--- begin RECORDED INFORMATION ---

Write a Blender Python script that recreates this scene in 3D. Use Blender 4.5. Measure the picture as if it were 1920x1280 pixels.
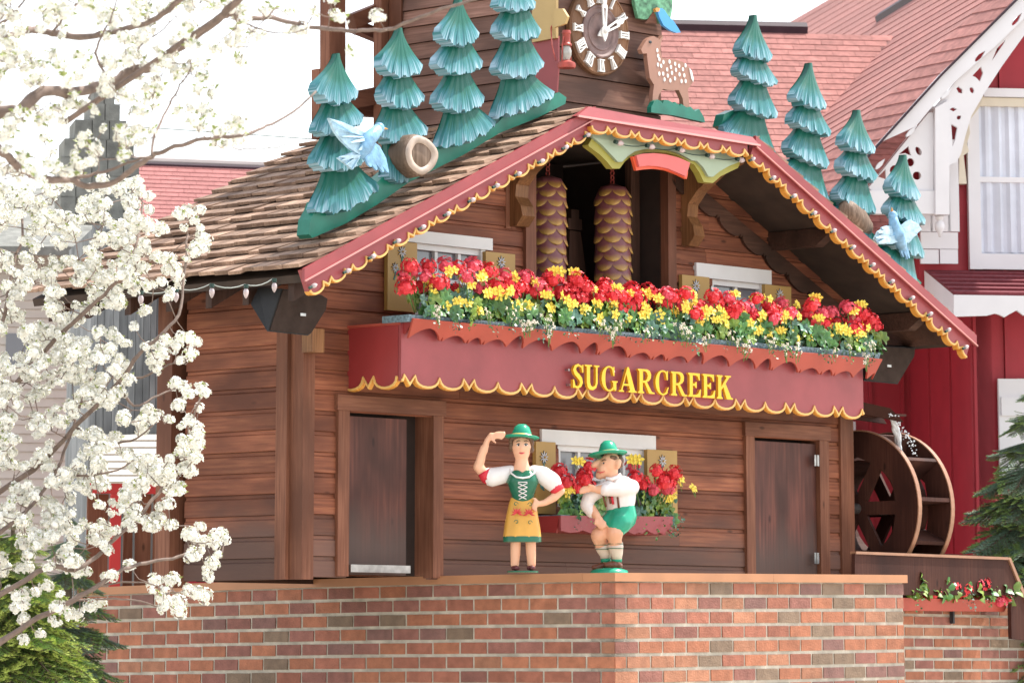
import bpy, bmesh, math, random
from mathutils import Vector, Matrix, noise
from mathutils.geometry import tessellate_polygon
R = math.radians
random.seed(7)
scene = bpy.context.scene
for o in list(bpy.data.objects): bpy.data.objects.remove(o)
# ---------------------------------------------------------------- camera
FP, TANP, PPY, CAMZ = 7600.0, 0.1824, -151.0, 1.6      # focal length / pitch / principal row in pixels of the 1920 px picture
PITCH = math.atan(TANP)
CAM = Vector((0, 0, CAMZ))
cam = bpy.data.objects.new('camera', bpy.data.cameras.new('camera'))
scene.collection.objects.link(cam); scene.camera = cam
cam.location = CAM; cam.rotation_euler = (R(90) + PITCH, 0, 0)
cam.data.sensor_width = 36; cam.data.lens = FP / 1920 * 36
cam.data.shift_y = -(640 - PPY) / 1920
cam.data.dof.use_dof = True; cam.data.dof.focus_distance = 33.0; cam.data.dof.aperture_fstop = 4.5
cam.data.clip_start = 0.5; cam.data.clip_end = 3000
# ---------------------------------------------------------------- light
SUN_EL, SUN_AZ = 60, 29        # azimuth: degrees from world +X towards +Y
w = bpy.data.worlds.new('World'); scene.world = w; w.use_nodes = True
nt = w.node_tree; bg = nt.nodes['Background']
sky = nt.nodes.new('ShaderNodeTexSky'); sky.sky_type = 'NISHITA'; sky.sun_disc = False
sky.sun_elevation = R(SUN_EL); sky.sun_rotation = R(90 - SUN_AZ)
sky.air_density = 1.2; sky.dust_density = 1.0; sky.ozone_density = 1.0
hs_ = nt.nodes.new('ShaderNodeHueSaturation'); hs_.inputs['Saturation'].default_value = .32; nt.links.new(sky.outputs[0], hs_.inputs['Color']); nt.links.new(hs_.outputs[0], bg.inputs[0]); bg.inputs[1].default_value = 0.15
sun = bpy.data.objects.new('sun', bpy.data.lights.new('sun', 'SUN')); scene.collection.objects.link(sun)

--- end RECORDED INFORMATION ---

== REQUIRED TASK ==
Word for word, quote the full listing, omitting every picture.

== ANSWER TO THIS PROBLEM ==
Write a Blender Python script that recreates this scene in 3D. Use Blender 4.5. Measure the picture as if it were 1920x1280 pixels.
import bpy, bmesh, math, random
from mathutils import Vector, Matrix, noise
from mathutils.geometry import tessellate_polygon
R = math.radians
random.seed(7)
scene = bpy.context.scene
for o in list(bpy.data.objects): bpy.data.objects.remove(o)
# ---------------------------------------------------------------- camera
FP, TANP, PPY, CAMZ = 7600.0, 0.1824, -151.0, 1.6      # focal length / pitch / principal row in pixels of the 1920 px picture
PITCH = math.atan(TANP)
CAM = Vector((0, 0, CAMZ))
cam = bpy.data.objects.new('camera', bpy.data.cameras.new('camera'))
scene.collection.objects.link(cam); scene.camera = cam
cam.location = CAM; cam.rotation_euler = (R(90) + PITCH, 0, 0)
cam.data.sensor_width = 36; cam.data.lens = FP / 1920 * 36
cam.data.shift_y = -(640 - PPY) / 1920
cam.data.dof.use_dof = True; cam.data.dof.focus_distance = 33.0; cam.data.dof.aperture_fstop = 4.5
cam.data.clip_start = 0.5; cam.data.clip_end = 3000
# ---------------------------------------------------------------- light
SUN_EL, SUN_AZ = 60, 29        # azimuth: degrees from world +X towards +Y
w = bpy.data.worlds.new('World'); scene.world = w; w.use_nodes = True
nt = w.node_tree; bg = nt.nodes['Background']
sky = nt.nodes.new('ShaderNodeTexSky'); sky.sky_type = 'NISHITA'; sky.sun_disc = False
sky.sun_elevation = R(SUN_EL); sky.sun_rotation = R(90 - SUN_AZ)
sky.air_density = 1.2; sky.dust_density = 1.0; sky.ozone_density = 1.0
hs_ = nt.nodes.new('ShaderNodeHueSaturation'); hs_.inputs['Saturation'].default_value = .32; nt.links.new(sky.outputs[0], hs_.inputs['Color']); nt.links.new(hs_.outputs[0], bg.inputs[0]); bg.inputs[1].default_value = 0.15
sun = bpy.data.objects.new('sun', bpy.data.lights.new('sun', 'SUN')); scene.collection.objects.link(sun)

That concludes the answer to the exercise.